MHR's HR expert interviewed by BBC World TV on ghosting in the workplace

Emma Bullen featured on Talk Business programme


Our HR expert Emma Bullen was interviewed live earlier today about the problem of ghosting in the workplace on Talk Business, a TV business programme which is broadcast globally each week day on BBC World TV. It reached an audience of 99 million.
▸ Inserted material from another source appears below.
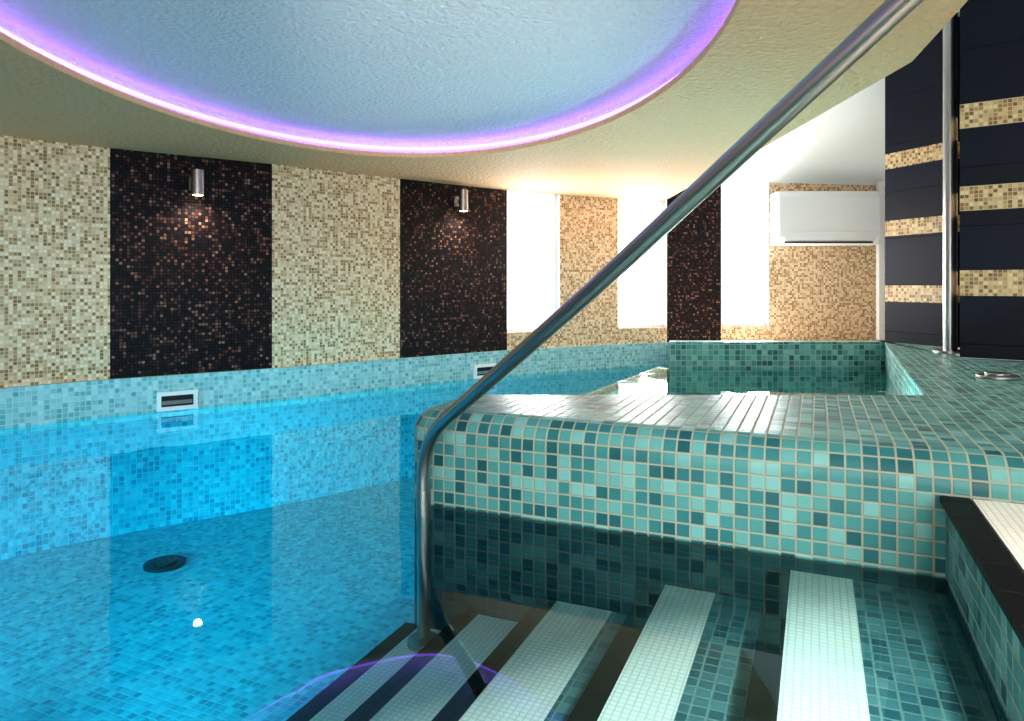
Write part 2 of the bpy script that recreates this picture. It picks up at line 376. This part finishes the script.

Read all about the rise in workplace ghosting in our previous news by visiting this page, or alternatively watch the news segment or read the transcript below:

Workplace Ghosting BBC Interview

Watch Emma Bullen of MHR discuss ghosting in the workplace on the BBC in this video:

Ghosting Video Transcript

Interviewer (BBC)

Is it ever acceptable to vanish from a job without warning or explanation gets called ghosting the act of cutting communication without explanation. And according to America's central bank the U.S. Federal Reserve it is on the rise. So why are more and more people, well why are they doing it?

 

Let's find out. Emma Bullen is from human resource firm in MHR... Good to have you with us Emma. So Ghosting is what I've been saying it's about you know like leaving a job but without telling the bosses, right? But it's more than that isn't it?

 

Emma (MHR)

Yeah absolutely it can be job applicants not turning up to an interview which is probably the most common example

 

Interviewer (BBC)

So they get that they apply for a job, they get an interview, no show?

 

Emma (MHR)

No! And also successful job applicants arriving on their first day of work which can be really devastating to small firms.

 

Interviewer (BBC)

So what's the changeover you know because I had never even heard of this until last year?

 

It’s sort of a buzzword because ghosting actually stems from does it stem from the dating world.

 

Emma (MHR)

Yeah it's a concept that originated in the dating world to describe a situation where one party to the dating relationship would, without warning, cut all communication with the other person.

 

Interviewer (BBC)

Okay, wow, so but what's behind it? What do you think? I just, my first thoughts, it was what I call the millennial upstarts, the new generation!

 

Emma (MHR)

And although predominantly it's an annual trend we have seen in other generations as well but probably not to the same extent. I think the biggest contributing factor is the low unemployment rate at the moment. We are operating in a tight labour market and it does mean that employees and jobseekers are calling the shots.

 

Interviewer (BBC)

You've got the pick. Yeah. Well yeah. So what does a company, an organization do? Because I'm wondering if you know, I can't leave because I've got a three month obligation unfortunately, so I mean I if you leave the company could sue you, couldn't they?

 

Emma (MHR)

And they might do but they've got to consider whether it's really worth doing that and for a lot of small organizations it just won't be worth the cost to do that. So there's not much you can do when it happens. It's more in the preventative measures really.

 

Interviewer (BBC)

So what are they?

 

Emma (MHR)

Communication for me is the key one really. And keep communication open with that person throughout the recruitment process especially during the time when they're serving their notice but their previous employer. Because we see that's a big cooling off period

 

Interviewer (BBC)

Right.

 

Emma (MHR)

So engaging in the two way communication at that stage is crucial.

 

Interviewer (BBC)

So you’re on the phone going “Have you resigned yet?!” - how do you resolve it? Where do you come in?

 

Emma (MHR)

Not quite to that extent but it just updates from what's going on in the office perhaps. And I think the two way communication makes it less acceptable for them to then cut ties without any warning that this is costly.

 

Interviewer (BBC)

It's costly. You know it will mean my workforce people are going to be a three four month process. Yeah yeah. Companies will be losing money on this.

 

Emma (MHR)

Absolutely it's a huge waste of time and resource for organizations running a recruitment camp.

 

Is costly as you say. And if you are expecting someone to then take up their new role and they don't arrive at its key operational role for that business it can really be devastating to productivity. And then the knock on effect for the rest of the workforce needs to pick up the slack.

 

Interviewer (BBC)

Well I know I know it certainly happens in the US because the Federal Reserve mentioned it last year removing a big problem. Talking of the US you and I right now, Emma, you didn't know this but we’re going to go to Wall Street and take a look at the markets!